[PROBLEM TO SOLVE]
Can the data below be set down again exactly, line for line?

[GIVEN MATERIAL]

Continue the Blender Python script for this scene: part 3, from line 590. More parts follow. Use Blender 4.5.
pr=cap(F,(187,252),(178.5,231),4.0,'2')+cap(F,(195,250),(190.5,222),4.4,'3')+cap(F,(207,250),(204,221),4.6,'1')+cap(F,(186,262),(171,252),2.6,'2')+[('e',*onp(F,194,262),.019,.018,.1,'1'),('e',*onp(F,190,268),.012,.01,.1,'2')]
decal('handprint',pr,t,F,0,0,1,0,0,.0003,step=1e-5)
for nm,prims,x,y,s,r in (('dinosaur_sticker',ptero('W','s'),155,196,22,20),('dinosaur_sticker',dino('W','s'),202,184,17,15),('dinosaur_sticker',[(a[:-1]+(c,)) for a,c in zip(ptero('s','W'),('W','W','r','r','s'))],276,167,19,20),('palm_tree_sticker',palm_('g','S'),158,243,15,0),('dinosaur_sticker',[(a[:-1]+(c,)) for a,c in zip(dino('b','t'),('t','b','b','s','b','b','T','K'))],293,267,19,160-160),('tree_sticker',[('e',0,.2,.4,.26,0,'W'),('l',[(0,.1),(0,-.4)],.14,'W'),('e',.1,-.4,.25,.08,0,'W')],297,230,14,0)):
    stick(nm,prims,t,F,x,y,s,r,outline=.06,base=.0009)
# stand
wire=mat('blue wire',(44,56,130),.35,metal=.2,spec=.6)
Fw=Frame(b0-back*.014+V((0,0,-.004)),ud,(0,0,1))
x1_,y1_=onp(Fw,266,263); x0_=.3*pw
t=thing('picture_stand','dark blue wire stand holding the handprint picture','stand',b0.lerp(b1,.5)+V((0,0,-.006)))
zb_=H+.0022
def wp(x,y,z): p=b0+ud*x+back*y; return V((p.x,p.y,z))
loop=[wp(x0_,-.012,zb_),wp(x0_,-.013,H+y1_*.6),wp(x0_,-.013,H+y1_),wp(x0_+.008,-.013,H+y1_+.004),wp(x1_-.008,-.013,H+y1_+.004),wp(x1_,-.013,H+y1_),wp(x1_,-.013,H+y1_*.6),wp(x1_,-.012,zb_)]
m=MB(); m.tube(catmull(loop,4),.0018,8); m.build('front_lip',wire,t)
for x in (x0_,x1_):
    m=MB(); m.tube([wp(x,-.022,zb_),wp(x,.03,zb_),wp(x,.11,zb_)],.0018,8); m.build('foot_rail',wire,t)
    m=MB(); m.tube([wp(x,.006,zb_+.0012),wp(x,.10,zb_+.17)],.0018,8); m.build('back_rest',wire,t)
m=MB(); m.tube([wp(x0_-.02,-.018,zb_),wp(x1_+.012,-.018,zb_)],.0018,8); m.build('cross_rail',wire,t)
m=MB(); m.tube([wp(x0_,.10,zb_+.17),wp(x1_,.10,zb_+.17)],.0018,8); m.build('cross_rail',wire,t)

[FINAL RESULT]
Continue the Blender Python script for this scene: part 3, from line 590. More parts follow. Use Blender 4.5.
pr=cap(F,(187,252),(178.5,231),4.0,'2')+cap(F,(195,250),(190.5,222),4.4,'3')+cap(F,(207,250),(204,221),4.6,'1')+cap(F,(186,262),(171,252),2.6,'2')+[('e',*onp(F,194,262),.019,.018,.1,'1'),('e',*onp(F,190,268),.012,.01,.1,'2')]
decal('handprint',pr,t,F,0,0,1,0,0,.0003,step=1e-5)
for nm,prims,x,y,s,r in (('dinosaur_sticker',ptero('W','s'),155,196,22,20),('dinosaur_sticker',dino('W','s'),202,184,17,15),('dinosaur_sticker',[(a[:-1]+(c,)) for a,c in zip(ptero('s','W'),('W','W','r','r','s'))],276,167,19,20),('palm_tree_sticker',palm_('g','S'),158,243,15,0),('dinosaur_sticker',[(a[:-1]+(c,)) for a,c in zip(dino('b','t'),('t','b','b','s','b','b','T','K'))],293,267,19,160-160),('tree_sticker',[('e',0,.2,.4,.26,0,'W'),('l',[(0,.1),(0,-.4)],.14,'W'),('e',.1,-.4,.25,.08,0,'W')],297,230,14,0)):
    stick(nm,prims,t,F,x,y,s,r,outline=.06,base=.0009)
# stand
wire=mat('blue wire',(44,56,130),.35,metal=.2,spec=.6)
Fw=Frame(b0-back*.014+V((0,0,-.004)),ud,(0,0,1))
x1_,y1_=onp(Fw,266,263); x0_=.3*pw
t=thing('picture_stand','dark blue wire stand holding the handprint picture','stand',b0.lerp(b1,.5)+V((0,0,-.006)))
zb_=H+.0022
def wp(x,y,z): p=b0+ud*x+back*y; return V((p.x,p.y,z))
loop=[wp(x0_,-.012,zb_),wp(x0_,-.013,H+y1_*.6),wp(x0_,-.013,H+y1_),wp(x0_+.008,-.013,H+y1_+.004),wp(x1_-.008,-.013,H+y1_+.004),wp(x1_,-.013,H+y1_),wp(x1_,-.013,H+y1_*.6),wp(x1_,-.012,zb_)]
m=MB(); m.tube(catmull(loop,4),.0018,8); m.build('front_lip',wire,t)
for x in (x0_,x1_):
    m=MB(); m.tube([wp(x,-.022,zb_),wp(x,.03,zb_),wp(x,.11,zb_)],.0018,8); m.build('foot_rail',wire,t)
    m=MB(); m.tube([wp(x,.006,zb_+.0012),wp(x,.10,zb_+.17)],.0018,8); m.build('back_rest',wire,t)
m=MB(); m.tube([wp(x0_-.02,-.018,zb_),wp(x1_+.012,-.018,zb_)],.0018,8); m.build('cross_rail',wire,t)
m=MB(); m.tube([wp(x0_,.10,zb_+.17),wp(x1_,.10,zb_+.17)],.0018,8); m.build('cross_rail',wire,t)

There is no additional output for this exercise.